Karnes County is still the most active part of the Eagle Ford, with 562 drilling permits issued last year. After a heady oilfield boom, oil prices plunged in 2015 and 2016, leading to the layoffs of thousands of workers and royalty checks drying up. This past year, drilling has re-emerged, albeit at a slower pace. “It’s not a boom, but there’s a resurgence here in the Eagle Ford,” Rick Saldana, an energy company superintendent told the Houston Chronicle in October.

Investors have faced a rocky ride. Sanchez Energy, the Eagle Ford’s third largest driller, has now been warned twice by the New York Stock Exchange that it will be de-listed if its stock price, now at roughly $0.26 a share, doesn’t soon rise above $1.

But other impacts of the boom and bust cycle run deeper.

In nearby Dilley, Texas, a former oilfield man-camp, built to house Eagle Ford workers, was turned into the “the South Texas Family Residential Center” in December 2014 by a private prison company. It’s now the nation’s largest immigration detention center for families, housing up to 2,400 people, half of them children.

And while over the past decade, Wall Street and other investors poured billions into fracking — the Journal tallied $112 billion more spent than earned from production at 29 major drillers — the U.S. more broadly has failed to seriously invest in a rapid transition away from climate-changing fossil fuels.

That leaves the U.S. at risk of being left behind as the rest of the world focuses its efforts to innovate on renewable energy prospects that don’t dry up like oil wells. Bethany McLean, a financial journalist famous for first breaking the Enron story, recently told Fortune about conversations she’d had with major private equity investors as she researched her new book Saudi America.

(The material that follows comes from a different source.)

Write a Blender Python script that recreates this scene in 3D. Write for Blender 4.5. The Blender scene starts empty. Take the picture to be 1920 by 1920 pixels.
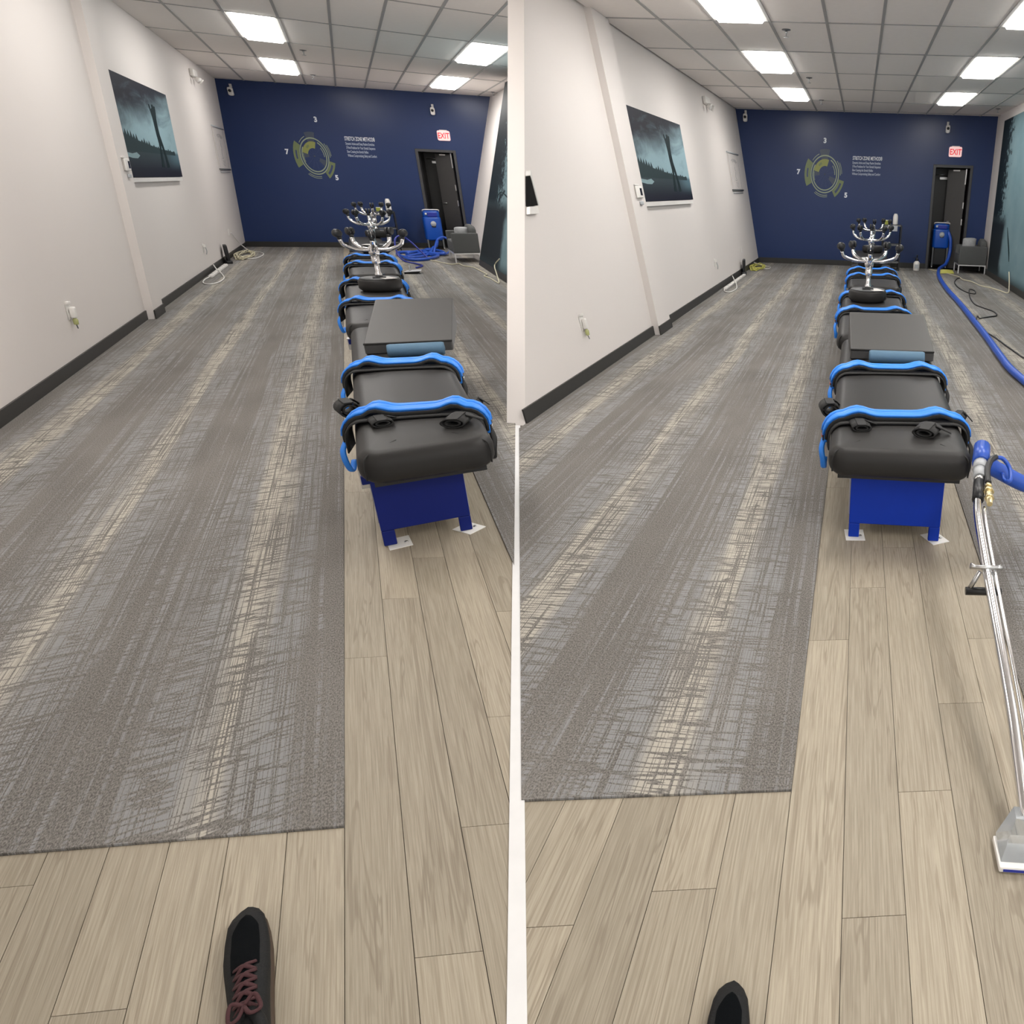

They are all trying to figure out when we’ll be able to see the end of the oil age, because as soon as that happens, the price of oil will go into secular decline (as it did with coal),” she said. “Other countries, namely China, are frantically investing in renewables. For us to crow about our oil wealth, and not focus on renewables, is for us to miss the opportunity to be leaders in the world as it’s going to be.